In case you need a history lesson, Kirk Johnson is the North Preston boxer who won a human rights case against Halifax Regional Police in 2003 for a traffic stop six years previous. The inquiry found police pulled Johnson over because he is Black. 


Kirk Johnson was stopped by police for overly tinted windows. - File
Kirk Johnson was stopped by police for overly tinted windows. - File

“That is one of the premises that African Nova Scotians well know has been used in traffic stops as a justification, much like the broken tail light or expired registration or other small procedural things,” Jones said. 

“We’ve also seen overly tinted windows, which, of course, are generally associated with young Black men, being used as a pretext for stops. So, it’s not so much that African Nova Scotians may tint more, it’s that a narrative exists that they do. So therefore, if you’re stopping a car with tinted windows, you are likely stopping it because you anticipate that or understand that to be a car full of Black people.” 

Last year a report from Toronto criminologist Scot Wortley concluded Black people were almost six times more likely to be street checked than whites in Halifax. 

Jones doesn’t know if African Nova Scotians tint car windows more than anyone else. “That’s constantly been a stereotype that tinting is A) Black and B) Somewhat shady and criminal,” she said.  

'Public surveillance'

The Chronicle Herald asked Jones if African Nova Scotians might tint car windows simply to avoid being pulled over frequently.  

“Black people in public have no privacy,” she said. “You can’t walk down the street without being stopped. You can’t go in stores to shop. So, part of anti-blackness is this idea that the Black body becomes public property in a certain way and subject to public surveillance.” 

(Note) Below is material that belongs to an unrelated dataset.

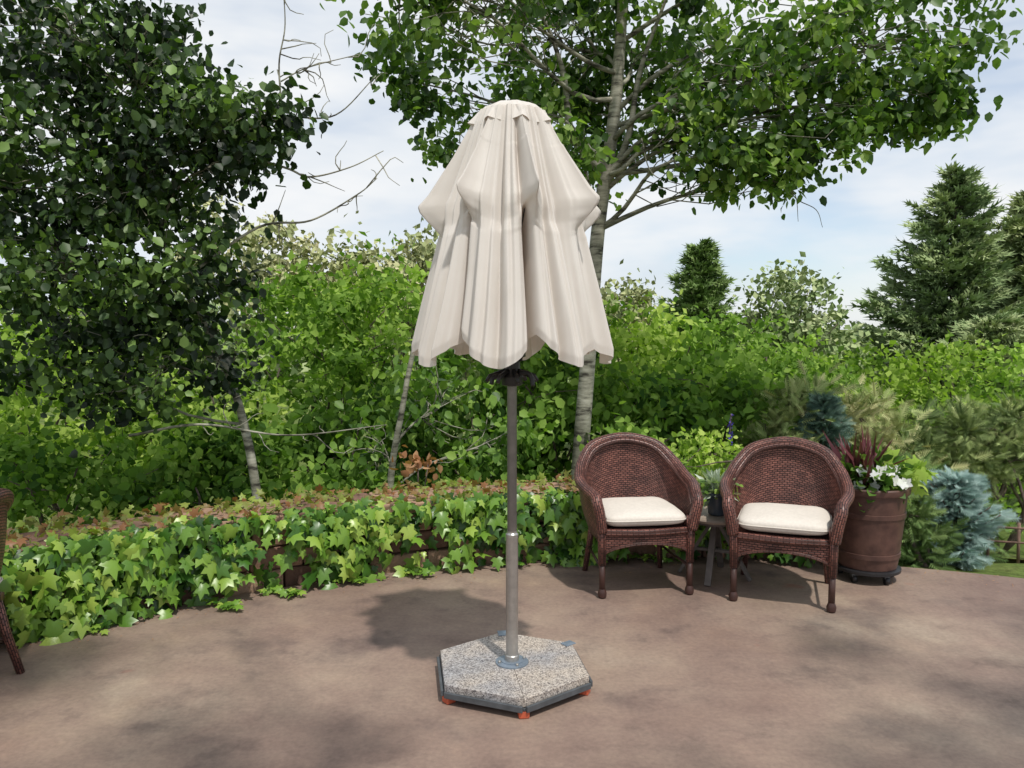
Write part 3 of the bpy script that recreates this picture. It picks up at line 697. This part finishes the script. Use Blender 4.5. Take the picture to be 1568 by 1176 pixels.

This traces back to lantern laws in New York State, Jones said, “where it was illegal for Black people to walk around at night without shining a lantern. That was an early form of surveillance.” 

Police surveillance -- “things like carding, street checks, traffic stops – are part of that ongoing and historical gaze always turned upon Black people,” she said. 

“Black people search for privacy and autonomy in public continuously,” Jones said. 

“So, it’s not hard to understand that Black people, therefore, when they’re driving and have to enter into public space might want a bit of privacy or a sense of protection.” 

Cycle of stops 

That self-protection is then read as a criminal measure, she said. 

“People think Black people tint their windows because they must be up to no good,” Jones said. “And then it becomes associated with the idea that only drug dealers or pimps or whatever tint their windows, so therefore stopping a car with tinted windows is about criminal activity and not about Blackness. This is one way that we constantly see Black practices that we have to adopt just to live in this world then being stereotyped as negative in some particular way and then becoming a premise to criminalize us further.” 

That’s why Black people talk about the cycle of police stops, she said. 

“If you stop more Black people, you inevitably uncover things, and then that uncovering becomes proof,” Jones said. “So, you’re like every time we stop cars with tinted windows, in a large percentage of them we find contraband. So therefore, stopping cars with tinted windows is legitimate. But you’re only finding more because you’re stopping more. And that’s always been the cycle of the street check.”